China was one of the first adopters of these evaporative saltworks. In 6000 BC, sitting in a dry, arid part of Northern China was Lake Yuncheng. Each year during the summer the lake's salt water would evaporate and leave behind square salt crystals and harvested by locals. A few thousand years later, during the Xia dynasty, ocean water was boiled in clay pots until only salt remained. This method spread from China to the Roman Empire, then around ancient Europe.


Mining Rock Salt

Up until the last few centuries, mining salt underground was the most expensive and dangerous option. Underground salt deposits were a well known fact but past societies lacked the resources and technology to do so. It required moving thousands of tons of earth by hand in hot, dark, humid environments.


As a result, mining salt makes less of an appearance in recorded history than evaporative salts.


In the middle ages around 1200, salt mines began to pop up in Europe. Specifically Germany, Poland, and Austria.
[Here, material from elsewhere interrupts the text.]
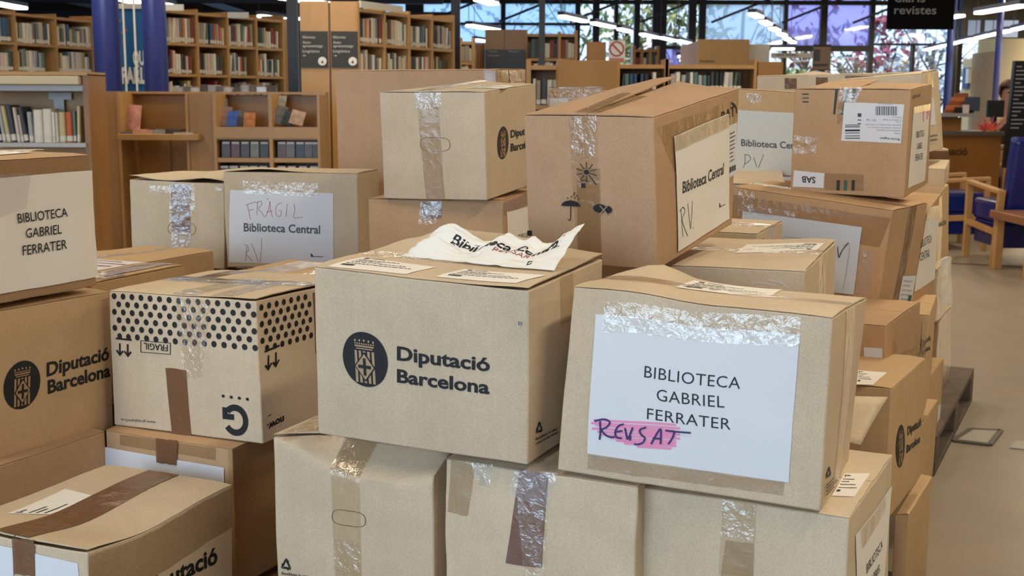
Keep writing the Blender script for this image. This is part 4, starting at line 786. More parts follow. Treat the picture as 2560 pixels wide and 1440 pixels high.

Workers laboriously carved through tons of rock only using oil lanterns as light. Massive chunks of rock salt, 500-1500lbs, were carried out of the mine and broken down. Only beginning in the 1800s did mining rock salt become an efficient method.


Societal Uses

Modern society thinks of salt as just a cooking product, but for thousands of years cooking with salt had more important roles.


Food Preservation

Over 10,000 years ago, humans began to discover different uses of salt - some of which vital to our existence. And to put things into perspective, 10,000 years ago we were in an ice age and wooly mammoths were a common sight. That's how long ago we've been using salt.
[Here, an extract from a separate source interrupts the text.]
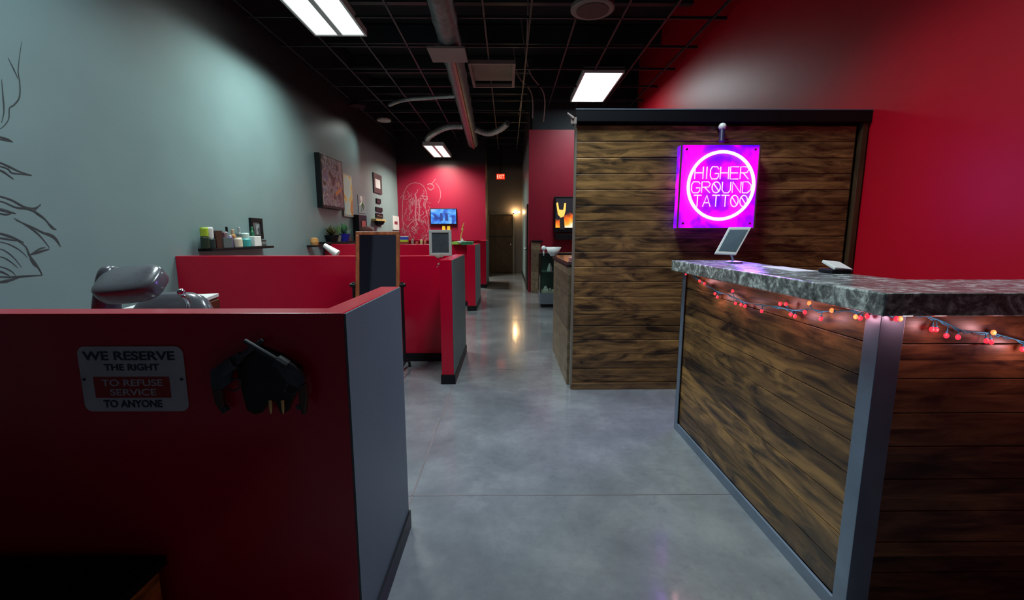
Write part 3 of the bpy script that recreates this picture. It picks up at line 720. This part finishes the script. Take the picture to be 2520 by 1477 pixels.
tag(B(a_.x, b_.x+.08, a_.y, b_.y, .001, .012).build('floor_mat', M['mat'], bevel=.003), 'brown mat on the floor before the hallway door', 'mat')

# ---------------------------------------------------------------- lion-like line mural on the left wall
lm = MB()
def L(pts, r=.004, sc=2.05, dx=0, dy=0):
    P_ = [onX(px/sc+dx, py/sc+dy, XL+.001) for px, py in pts]; r *= 1.35
    lm.tube(polyS(P_, 5), r, 6, taper=True)
for pts, r in (([(110,210),(98,290),(92,360),(100,420),(98,490),(70,530),(48,545),(44,600),(20,635),(0,650)], .0035),
    ([(40,290),(70,350),(92,400)], .003), ([(8,400),(14,470),(20,560),(8,620)], .0035),
    ([(-30,660),(0,690),(40,702),(66,718)], .006), ([(-20,700),(20,706),(60,716)], .004),
    ([(-30,810),(0,820),(50,842),(100,866),(160,884)], .006), ([(-30,830),(0,838),(40,852),(60,872),(110,878),(160,886)], .005), ([(-20,850),(20,868),(68,904)], .006), ([(-30,850),(10,862),(40,884)], .004),
    ([(-30,985),(0,990),(60,1010),(120,1042),(170,1050),(205,1035)], .006), ([(205,1030),(170,1062),(140,1050)], .005),
    ([(-30,1010),(20,1020),(80,1046),(150,1056),(210,1090),(250,1130),(284,1160)], .006), ([(180,1078),(230,1110),(262,1150),(284,1156)], .005),
    ([(-30,1050),(0,1056),(40,1066),(80,1078)], .008), ([(-20,1070),(30,1082),(70,1070)], .005),
    ([(70,1100),(130,1135),(180,1170),(215,1205),(250,1250)], .005), ([(80,1110),(150,1140),(210,1170),(270,1200),(306,1245)], .006), ([(200,1170),(250,1180),(285,1205),(306,1245)], .005),
    ([(150,1285),(190,1272),(250,1256)], .008), ([(150,1285),(200,1255),(230,1248)], .004),
    ([(-30,1175),(10,1180),(70,1200),(120,1224)], .007), ([(-30,1195),(30,1205),(90,1215)], .005), ([(90,1215),(130,1245),(150,1290),(180,1330),(205,1370),(212,1390)], .006),
    ([(150,1300),(170,1330),(195,1352)], .007), ([(-30,1395),(60,1398),(140,1392),(215,1388)], .006), ([(-30,1425),(30,1418),(90,1402)], .008), ([(-30,1250),(20,1262),(70,1300),(110,1350)], .003),
    ([(-30,1290),(20,1300),(60,1325),(90,1352)], .003), ([(-30,1340),(20,1350),(60,1370),(80,1392)], .003), ([(-30,1215),(40,1230),(100,1262),(140,1300)], .003), ([(-30,1365),(10,1372),(50,1392)], .005)):
    L(pts, r)
for v in lm.bm.verts: v.co.x = XL+.0015+(v.co.x-XL-.001)*.12
tag(lm.build('line_mural', M['marker']), 'dark ink line drawing of a feathery mane on the grey wall at far left', 'mural')

# ---------------------------------------------------------------- side counter, glass case, wood post, tv, shelf behind the feature wall
t = thing('side_counter', 'counter of pale weathered boards behind the left edge of the wooden feature wall', 'counter', (.9, 4.5, 0))
B(.53, 1.5, WY+.115, 5.08, 0, 1.085).build('body', M['wood_pale'], t, bevel=.003)
B(.515, 1.52, WY+.115, 5.10, 1.085, 1.115).build('worktop', paint('glossy_worktop', (.10,.05,.05), .15, .3, 0, scale=8), t, bevel=.002)
B(.515, 1.52, WY+.113, 5.105, 1.072, 1.085).build('edge_strip', M['black'], t)
q = onY(1362, 617, 4.9)
t = thing('bowl', 'white footed bowl on the end of the weathered side counter', 'bowl', (q.x, 4.9, 1.115))
MB().lathe((q.x, 4.9, 1.115), [(.035, 0), (.035, .012), (.055, .03), (.088, .098), (.083, .098), (.05, .035), (.002, .03)], 28).build('dish', M['white'], t, smooth=True)
MB().ball((q.x-.105, 4.94, 1.20), .028, 10).cyl((q.x-.105, 4.94, 1.115), (q.x-.105, 4.94, 1.19), .008).build('spoon_rest', M['offwhite'], t, smooth=True)
q = onZ(1403, 632, 1.115)
tag(MB().lathe((.60, 4.12, 1.115), [(.03, 0), (.035, .02), (.01, .03)], 14).build('candle', col('pink_candle', (.6,.25,.25))), 'small pink candle on the side counter beside the feature wall', 'candle')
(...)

Around this time humans began to go through cultural and societal shifts. No longer were we independent hunter gatherers, but instead began living in communities. Which presented one major problem - how to feed hundreds of people with limited resources.


It was discovered that salt was a convenient way to preserve meat and other foods. By curing food the shelf life could be extended from a few days to a few weeks. And having a reliable source of food for weeks at a time allowed communities to stay in one place for longer and also grow in size.



Don't be fooled by salt's cheap prices these days. As you're learning now, salt was an extremely valuable good. So much so that societies in the past used salt as currency.


The ancient romans were sometimes paid in salt called a 'salarium.' The word 'salary' today stems from that word. A pound of salt was the equal to 1/12th of a soldier's daily wages. In ancient Rome  and Greece, slaves were also paid for in salt. More recently, during the War of 1812 (between the US and Britain) the US government was so poor soldiers were given salt brine as pay. And during the civil war in 1861 the North attacked the South's saltworks to cripple their supply of salt.



Since salt was always recognized as an essential commodity in the human diet, governments realized a salt tax would be a good source of revenue. The salt tax is or was used in China, India, England, France, and the Roman Empire.


One of the first taxes ever recorded came from China as far back as 300 BC. The Chinese government acquired all saltworks within the region and monopolized the industry. Salt tax revenue was used to fund the building of the Great Wall of China and other projects.  The salt tax in China lasted until 2014.


Most countries used the salt tax to increase the standard of living for its citizens, but there were also some negative side effects. The tax occasionally caused the price of salt to increase so much that poorer citizens were unable to afford it. And the lack of private saltworks also meant that supply was low. Both of these reasons caused many deaths around the world due to salt deprivation. More famously, Mahatma Gandhi led the Salt March in 1930 to protest the deaths that occurred from the salt tax.



There's much more to the history of salt that we've touched on here. So much that many books have been written entirely on it. If you're interested, we always recommend Salt by Mark Kurlansky and Salted by Mark Bitterman. Both give an in depth dive into how salt has transformed the world.


Hopefully after reading this you'll always look at salt with a subtle appreciation.